Alors pourquoi est-ce important d’enseigner la Shoah même dans les pays où elle n’a pas eu lieu ?

Je crois que c’est essentiel parce que cela enseigne diverses leçons de vie et de dignité. Pourquoi ne pas s’incliner devant ses propres intérêts, apprendre à désobéir, ne pas être influencé par la propagande, le mimétisme, conserver et fortifier son esprit critique, ne pas se laisser régimenter, être tolérant, chérir la dignité humaine…

1. Si la Shoah a pu se dérouler en Europe au sein des peuples les plus éduqués, c’est que notre soi-disant civilisation est un vernis qui peut craquer à chaque crise.

2. Si la Shoah a pu être organisée essentiellement par des hommes qui avaient obtenu des diplômes de droit, c’est que l’enseignement de la loi n’enseigne pas à être juste.

3. Si la Shoah a pu se dérouler aussi facilement, c’est aussi en raison du poids de la propagande, c’est donc qu’il faut interdire par des lois les propos et les écrits qui stigmatisent et appellent à la haine.

4. Si la Shoah a pu se dérouler sans que personne ou presque ne vienne en aide aux Juifs, c’est que l’Etat d’Israël est vital pour le peuple juif.

5. Si la Shoah a pu se dérouler, c’est à cause essentiellement de la volonté maladive mais surpuissante d’un homme qui a su imposer sa volonté dans un Etat déjà totalitaire. C’est pourquoi il faut chérir la démocratie.

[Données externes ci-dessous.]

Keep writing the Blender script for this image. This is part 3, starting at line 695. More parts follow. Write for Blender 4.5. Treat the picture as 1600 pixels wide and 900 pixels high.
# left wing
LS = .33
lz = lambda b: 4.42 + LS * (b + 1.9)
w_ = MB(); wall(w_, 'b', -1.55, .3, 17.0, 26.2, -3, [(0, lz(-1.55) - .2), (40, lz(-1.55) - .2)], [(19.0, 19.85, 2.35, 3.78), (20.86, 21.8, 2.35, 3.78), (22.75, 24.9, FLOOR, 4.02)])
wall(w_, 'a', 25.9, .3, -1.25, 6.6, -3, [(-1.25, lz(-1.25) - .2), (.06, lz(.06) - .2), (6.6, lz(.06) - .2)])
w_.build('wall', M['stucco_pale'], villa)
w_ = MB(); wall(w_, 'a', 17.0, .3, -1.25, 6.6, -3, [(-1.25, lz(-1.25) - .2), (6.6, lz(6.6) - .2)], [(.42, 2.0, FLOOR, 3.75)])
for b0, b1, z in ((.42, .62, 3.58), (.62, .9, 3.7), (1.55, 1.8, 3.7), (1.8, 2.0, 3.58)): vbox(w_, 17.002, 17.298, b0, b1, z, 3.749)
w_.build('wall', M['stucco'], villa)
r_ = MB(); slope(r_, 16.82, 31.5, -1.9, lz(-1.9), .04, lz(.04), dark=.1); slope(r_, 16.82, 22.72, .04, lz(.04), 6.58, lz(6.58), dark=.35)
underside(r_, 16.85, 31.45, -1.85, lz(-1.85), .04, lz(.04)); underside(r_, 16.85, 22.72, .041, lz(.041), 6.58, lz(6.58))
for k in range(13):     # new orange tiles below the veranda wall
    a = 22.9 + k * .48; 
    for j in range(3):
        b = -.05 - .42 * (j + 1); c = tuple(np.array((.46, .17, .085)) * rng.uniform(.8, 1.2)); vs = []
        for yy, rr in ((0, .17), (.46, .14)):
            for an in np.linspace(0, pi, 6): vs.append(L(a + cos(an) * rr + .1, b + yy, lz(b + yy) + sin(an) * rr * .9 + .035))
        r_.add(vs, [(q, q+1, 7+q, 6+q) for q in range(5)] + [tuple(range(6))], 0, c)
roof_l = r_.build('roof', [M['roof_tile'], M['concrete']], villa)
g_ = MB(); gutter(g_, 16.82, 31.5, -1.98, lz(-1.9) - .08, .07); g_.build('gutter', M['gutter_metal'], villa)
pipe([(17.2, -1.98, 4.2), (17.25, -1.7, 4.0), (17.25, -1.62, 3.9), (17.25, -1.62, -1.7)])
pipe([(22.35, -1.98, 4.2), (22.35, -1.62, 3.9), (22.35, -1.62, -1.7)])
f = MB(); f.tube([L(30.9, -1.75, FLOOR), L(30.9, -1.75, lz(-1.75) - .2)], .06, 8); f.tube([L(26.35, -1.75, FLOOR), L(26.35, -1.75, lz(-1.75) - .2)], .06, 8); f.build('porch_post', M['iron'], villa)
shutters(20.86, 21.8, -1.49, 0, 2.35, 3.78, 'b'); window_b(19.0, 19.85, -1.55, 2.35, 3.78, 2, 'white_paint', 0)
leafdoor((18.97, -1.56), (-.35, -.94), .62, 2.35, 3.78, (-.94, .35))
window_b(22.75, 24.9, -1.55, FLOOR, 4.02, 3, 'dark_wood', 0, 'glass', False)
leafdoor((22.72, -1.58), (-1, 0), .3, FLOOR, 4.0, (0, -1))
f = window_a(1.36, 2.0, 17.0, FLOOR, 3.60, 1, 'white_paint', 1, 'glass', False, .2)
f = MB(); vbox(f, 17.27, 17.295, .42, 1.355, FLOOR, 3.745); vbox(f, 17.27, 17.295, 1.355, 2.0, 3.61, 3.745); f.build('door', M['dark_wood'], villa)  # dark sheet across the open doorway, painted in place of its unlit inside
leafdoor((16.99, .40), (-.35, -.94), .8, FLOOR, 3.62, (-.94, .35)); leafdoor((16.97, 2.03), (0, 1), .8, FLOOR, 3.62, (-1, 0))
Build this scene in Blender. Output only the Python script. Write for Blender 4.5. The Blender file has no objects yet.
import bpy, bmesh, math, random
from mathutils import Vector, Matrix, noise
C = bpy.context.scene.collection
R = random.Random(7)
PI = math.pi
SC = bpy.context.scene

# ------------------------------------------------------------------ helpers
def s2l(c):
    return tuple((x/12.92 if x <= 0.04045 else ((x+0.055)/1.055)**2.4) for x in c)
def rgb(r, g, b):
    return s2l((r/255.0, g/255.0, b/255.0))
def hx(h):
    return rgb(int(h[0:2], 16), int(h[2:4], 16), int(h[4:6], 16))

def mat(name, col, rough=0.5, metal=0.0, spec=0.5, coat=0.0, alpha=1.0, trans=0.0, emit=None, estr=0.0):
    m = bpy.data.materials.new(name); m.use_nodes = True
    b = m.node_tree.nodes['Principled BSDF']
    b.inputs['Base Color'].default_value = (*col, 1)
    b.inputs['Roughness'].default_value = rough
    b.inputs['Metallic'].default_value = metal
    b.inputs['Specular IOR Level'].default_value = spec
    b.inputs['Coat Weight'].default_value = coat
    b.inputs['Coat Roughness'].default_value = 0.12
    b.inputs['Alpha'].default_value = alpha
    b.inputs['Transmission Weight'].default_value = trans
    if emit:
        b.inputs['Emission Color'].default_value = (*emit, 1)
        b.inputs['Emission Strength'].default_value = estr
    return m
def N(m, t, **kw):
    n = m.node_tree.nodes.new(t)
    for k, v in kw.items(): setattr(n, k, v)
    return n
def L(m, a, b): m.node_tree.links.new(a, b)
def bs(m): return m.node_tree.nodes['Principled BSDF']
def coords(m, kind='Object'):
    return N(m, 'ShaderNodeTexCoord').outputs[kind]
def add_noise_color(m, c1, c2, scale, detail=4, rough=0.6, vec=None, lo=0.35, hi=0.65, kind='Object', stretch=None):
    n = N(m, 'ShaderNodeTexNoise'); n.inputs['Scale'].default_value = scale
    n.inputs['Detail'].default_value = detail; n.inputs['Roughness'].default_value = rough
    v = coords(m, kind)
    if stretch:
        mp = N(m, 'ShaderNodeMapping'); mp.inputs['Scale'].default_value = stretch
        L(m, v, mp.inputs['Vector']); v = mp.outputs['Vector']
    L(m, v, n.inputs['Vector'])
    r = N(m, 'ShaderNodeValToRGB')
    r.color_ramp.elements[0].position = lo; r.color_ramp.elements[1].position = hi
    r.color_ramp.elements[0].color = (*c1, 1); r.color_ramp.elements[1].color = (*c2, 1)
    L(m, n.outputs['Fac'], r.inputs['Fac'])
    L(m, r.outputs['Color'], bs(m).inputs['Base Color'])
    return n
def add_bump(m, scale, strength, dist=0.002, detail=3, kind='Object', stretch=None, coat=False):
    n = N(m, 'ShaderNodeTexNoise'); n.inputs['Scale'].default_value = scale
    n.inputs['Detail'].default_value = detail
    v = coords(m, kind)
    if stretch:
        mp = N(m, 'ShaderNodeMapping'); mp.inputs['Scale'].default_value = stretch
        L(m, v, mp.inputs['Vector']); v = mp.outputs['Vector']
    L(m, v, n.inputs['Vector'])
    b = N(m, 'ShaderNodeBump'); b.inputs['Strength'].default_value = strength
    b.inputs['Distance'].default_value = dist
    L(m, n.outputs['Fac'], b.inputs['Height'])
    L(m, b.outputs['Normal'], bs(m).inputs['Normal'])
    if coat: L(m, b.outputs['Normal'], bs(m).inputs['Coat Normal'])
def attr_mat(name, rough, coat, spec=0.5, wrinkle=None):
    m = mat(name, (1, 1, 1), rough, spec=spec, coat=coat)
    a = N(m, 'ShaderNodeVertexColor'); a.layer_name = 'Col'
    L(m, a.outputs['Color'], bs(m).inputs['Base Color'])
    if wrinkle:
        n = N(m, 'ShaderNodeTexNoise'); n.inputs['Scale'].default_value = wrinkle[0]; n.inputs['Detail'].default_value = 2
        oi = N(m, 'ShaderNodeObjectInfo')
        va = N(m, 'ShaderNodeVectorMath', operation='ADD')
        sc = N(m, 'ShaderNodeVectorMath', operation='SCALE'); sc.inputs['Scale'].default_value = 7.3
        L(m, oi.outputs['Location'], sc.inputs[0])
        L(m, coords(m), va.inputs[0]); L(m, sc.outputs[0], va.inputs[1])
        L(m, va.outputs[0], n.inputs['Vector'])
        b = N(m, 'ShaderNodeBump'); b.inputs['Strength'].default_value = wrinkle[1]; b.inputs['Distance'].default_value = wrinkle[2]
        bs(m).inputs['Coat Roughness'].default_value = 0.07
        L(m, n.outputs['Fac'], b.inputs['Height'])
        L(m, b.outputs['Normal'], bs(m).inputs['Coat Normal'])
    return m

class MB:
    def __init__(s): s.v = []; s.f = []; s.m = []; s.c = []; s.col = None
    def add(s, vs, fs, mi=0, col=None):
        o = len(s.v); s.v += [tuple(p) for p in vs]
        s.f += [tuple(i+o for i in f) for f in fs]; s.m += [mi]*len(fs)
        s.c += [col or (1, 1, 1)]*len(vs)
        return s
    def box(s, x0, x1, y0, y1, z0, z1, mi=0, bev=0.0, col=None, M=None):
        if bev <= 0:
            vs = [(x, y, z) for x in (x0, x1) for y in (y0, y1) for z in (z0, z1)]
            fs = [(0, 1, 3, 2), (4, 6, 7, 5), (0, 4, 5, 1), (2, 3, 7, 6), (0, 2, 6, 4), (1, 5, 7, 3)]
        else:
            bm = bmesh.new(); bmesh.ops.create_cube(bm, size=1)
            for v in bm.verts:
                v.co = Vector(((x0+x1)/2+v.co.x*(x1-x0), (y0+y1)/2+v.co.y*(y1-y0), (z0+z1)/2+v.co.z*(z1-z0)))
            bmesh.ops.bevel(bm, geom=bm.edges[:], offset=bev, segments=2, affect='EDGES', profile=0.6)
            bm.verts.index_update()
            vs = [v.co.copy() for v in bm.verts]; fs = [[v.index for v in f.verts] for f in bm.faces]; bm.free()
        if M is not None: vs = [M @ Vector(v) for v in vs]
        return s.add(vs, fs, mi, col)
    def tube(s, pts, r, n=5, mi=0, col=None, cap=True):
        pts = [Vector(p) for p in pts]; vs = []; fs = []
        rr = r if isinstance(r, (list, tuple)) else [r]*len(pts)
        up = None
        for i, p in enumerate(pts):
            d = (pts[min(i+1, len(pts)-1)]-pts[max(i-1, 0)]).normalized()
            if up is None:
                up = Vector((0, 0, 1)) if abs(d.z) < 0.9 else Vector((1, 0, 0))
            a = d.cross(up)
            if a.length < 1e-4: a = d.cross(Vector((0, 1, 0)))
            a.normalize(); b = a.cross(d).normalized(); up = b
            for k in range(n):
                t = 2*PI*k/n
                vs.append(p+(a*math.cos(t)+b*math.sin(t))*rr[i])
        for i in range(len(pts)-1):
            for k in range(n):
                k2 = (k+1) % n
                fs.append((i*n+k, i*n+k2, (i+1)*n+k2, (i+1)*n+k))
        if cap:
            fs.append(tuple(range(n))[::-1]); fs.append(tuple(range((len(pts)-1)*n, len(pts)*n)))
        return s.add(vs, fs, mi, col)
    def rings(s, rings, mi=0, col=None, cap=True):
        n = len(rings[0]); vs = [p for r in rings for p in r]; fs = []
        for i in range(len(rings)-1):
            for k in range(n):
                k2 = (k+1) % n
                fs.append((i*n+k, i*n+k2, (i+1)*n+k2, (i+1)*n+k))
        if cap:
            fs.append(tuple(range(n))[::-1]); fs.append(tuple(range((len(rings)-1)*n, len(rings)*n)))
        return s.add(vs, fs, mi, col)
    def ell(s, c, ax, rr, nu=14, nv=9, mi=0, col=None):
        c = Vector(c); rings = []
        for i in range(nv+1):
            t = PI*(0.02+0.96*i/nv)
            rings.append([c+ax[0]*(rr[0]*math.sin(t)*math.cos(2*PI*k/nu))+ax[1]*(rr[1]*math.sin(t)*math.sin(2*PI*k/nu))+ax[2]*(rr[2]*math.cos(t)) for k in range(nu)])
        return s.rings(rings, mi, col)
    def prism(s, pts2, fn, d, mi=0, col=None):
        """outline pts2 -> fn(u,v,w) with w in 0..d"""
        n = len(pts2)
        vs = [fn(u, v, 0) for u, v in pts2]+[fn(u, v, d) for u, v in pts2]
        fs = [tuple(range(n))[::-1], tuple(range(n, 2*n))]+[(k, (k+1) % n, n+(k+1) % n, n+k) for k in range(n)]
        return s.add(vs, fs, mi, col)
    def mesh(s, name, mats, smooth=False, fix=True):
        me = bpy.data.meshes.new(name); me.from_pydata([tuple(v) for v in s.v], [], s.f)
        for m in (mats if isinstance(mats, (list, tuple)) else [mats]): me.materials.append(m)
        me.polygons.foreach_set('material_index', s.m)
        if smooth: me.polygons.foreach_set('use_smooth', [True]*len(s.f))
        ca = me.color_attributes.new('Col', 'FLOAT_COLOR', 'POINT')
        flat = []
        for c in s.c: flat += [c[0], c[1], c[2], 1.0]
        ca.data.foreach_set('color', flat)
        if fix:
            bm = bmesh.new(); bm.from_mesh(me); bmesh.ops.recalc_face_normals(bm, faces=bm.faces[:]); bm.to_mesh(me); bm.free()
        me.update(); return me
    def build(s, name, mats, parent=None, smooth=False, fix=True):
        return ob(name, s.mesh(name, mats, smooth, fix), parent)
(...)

6. Si la Shoah a pu se dérouler, c’est aussi parce que chacun qui était un rouage du processus se persuadait que sa responsabilité était faible sinon inexistante. C’est pourquoi il faut enseigner que participer c’est être responsable.

Enfin il est essentiel que les nations reconnaissent les fautes qu’elles ont commises, non pour se repentir, on ne se repent que de ce que l’on est personnellement responsable, mais parce que cela éclaire le passé et aide à ce que cela ne se renouvelle pas. La France l’a fait pour sa complicité dans la solution finale de la question juive. Il serait louable que la Turquie le fasse pour le génocide des arméniens. Si ce génocide avait été suivi de sanctions internationales, il est probable que le génocide à l’encontre des Juifs n’ait pas eu lieu.